Concluimos el capítulo 6 de San Juan, el sermón del pan de Vida, no contemplando el pan, o pensando en la presencia real de Cristo, o en la celebración de la Eucaristía. Pensamos en lo que debe producir la Eucaristía: el afianzamiento de mi fe. Por supuesto lo dicho por Jesús ha sido fuerte. Eso de comer su carne y beber su sangre, pero Él ha reiterado a sus discípulos y a los que aspiran a serlo, que deben superar la imagen del canibalismo y caer en la plena sensación de la intimidad que debe existir entre nosotros y Él. Jesús no sólo enfatiza en la importancia de creer, sino que, además, nos da una nueva clave, la cual nos llena de gozo. Asegura que si nosotros creemos en Él es porque nos lo ha concedido el Padre Celestial. Jesús quiere garantizar que quienes lo están escuchando creen en él y aceptan lo que él está diciendo. Como muchos se empiezan a alejar, Jesús se enfrenta también a sus apóstoles para escudriñar su fe y certificar su firmeza o deseo de abandonarlo. La respuesta de Pedro, que revela dos cosas, a saber, la maduración que el apóstol está llevando, así como su carácter de conciencia colectiva del grupo, Pedro, muy conmovido le va a responder: “Señor, ¿a quién iremos? Tú tienes palabras de vida eterna”. Esa frase de Simón nos permite entender que Simón, y con él los demás, ha empezado a asimilar en profundidad a Jesucristo. Simón agrega, en plural, “nosotros hemos creído y sabemos que eres el Santo de Dios”. ¿Está nuestra fe en Jesucristo fortalecida a ese nivel?

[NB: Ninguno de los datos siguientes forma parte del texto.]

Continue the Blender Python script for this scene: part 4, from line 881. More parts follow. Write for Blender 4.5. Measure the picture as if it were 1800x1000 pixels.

La primera lectura avanza en esa misma senda. Josué reprende a los judíos, ya no por alimentos o celebraciones, ni siquiera por el precioso don de la fe. En el pasaje el juez los cuestiona para certificar su decisión para seguir a Dios o no. Él literalmente los arrincona para que digan si quieren servir al Señor o no, si quieren pasar el río o no, porque Josué y su familia sí que seguirían el llamado de Dios. Satisfactoriamente el pueblo asiente, coincide con el líder: “lejos de nosotros abandonar al Señor para servir a otros dioses”. Nosotros cristianos, que ya no seguimos a un Dios invisible sino a aquel que siendo hijo de Dios tomó nuestra carne y vivió nuestra vida, debemos decidir si queremos aceptar, delante de un mundo incrédulo y frívolo, que seguiremos a Cristo, que creemos en Cristo, dando testimonio de él.
Por su parte, en la segunda lectura, San Pablo, para enfatizar en lo que debe ser nuestra profunda relación con Dios, nos lleva al plano matrimonial, mezclando le dato bíblico con el suyo cultural. Él utiliza una palabra importante: “someter”. Lejos de buscar el acostumbrado sentido castellano, que supone algo de violencia y agresión, debemos entender el término desde la Biblia donde viene a significar “anteponer las necesidades de otros a las nuestras”. Siendo así, logro entender que debo preferir las necesidades del otro a las mías. Así me transformaré en el esposo perfecto, la esposa perfecta, porque en mí se consolida y afianza la entrega mutua. Y eso funciona también con el trabajo y el resto de las realidades humanas. Cada cual asuma su deber y, por ejemplo, que el varón aprenda a amar a su esposa, lo que no pasaba en Roma, así como Cristo amó a la Iglesia y se entrega por ella, porque amarla es amarse a uno mismo. Siendo así, la mujer podrá confiarse a su marido sin temor. Por otra parte, si Pablo asegura que el marido es cabeza de la mujer, eso pareciera que procede de la cultura propia de la época. Hoy el pensamiento cristiano, desde mejores conceptos de profunda comunicación en la pareja matrimonial, considera y reitera que la cabeza del hogar es una sola, formada por una sola carne, es decir, el marido y la mujer unidos entrañablemente, como nos unimos nosotros con Cristo en la Eucaristía.